The first place we visited was the Hanuman-dhoka Durbar Square in Bantapur. It is a UNESCO world heritage site and is a concentrated area of both Hindu and Buddhist temples. One of the more interesting structures in the area is the Kumari-ghar, which is the home of the 'kumari' or living goddess who is considered to be the incarnation of the goddess Taleju. The little girl has spent her whole live pretty much imprisoned, only being shown to the public twice a year. We came at a good time because tomorrow is a celebration, and one of the days that the Kumari would be shown. The festival is called Indra Jatra and it marks the end of monsoon season. There are activists that believe it is child abuse, to keep the Kumari locked up and unable to have her own genuine childhood, or even a life of her own because everyone looks to her as a goddess. I think the different lamas in Tibetan culture also end up having their lives chosen for them, but I wonder how much freedom they have in their lives compared to this little girl...

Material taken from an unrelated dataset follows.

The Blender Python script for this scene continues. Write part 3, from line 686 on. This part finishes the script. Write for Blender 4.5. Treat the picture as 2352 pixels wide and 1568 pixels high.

Afterwards, I headed to the Boudhanath, which is a huge stupa in Bouda, an area with many Tibetans. The stupa was in the center of a touristy Tibetan-inspired area, where many people visited, walked around the stupa, and spun prayer wheels. I walked around the stupa three times, and noticed the way the people prayed to the stupa. They had wooden boards on the floor, and when they prostrated, they placed pieces of cloth under their hands to slide forward until they were fully lying down towards the stupa.

At the end of the night, I headed back to Durbar Square to check into a room there, since I would already be there for the festival tomorrow and rooms were so cheap. It would have been cheaper to stay there than to get a taxi from Sophie's place the next day. For dinner, Jonas and Rachel joined me at a local Indian restaurant, where I tried the dal bhat dish, which is very popular in Nepal. It consisted of rice, lentil soup, some curry, and some vegetables. I ate with my hands the way the locals did, and I think it pleased the restaruant workers. Good to know I was doing something right!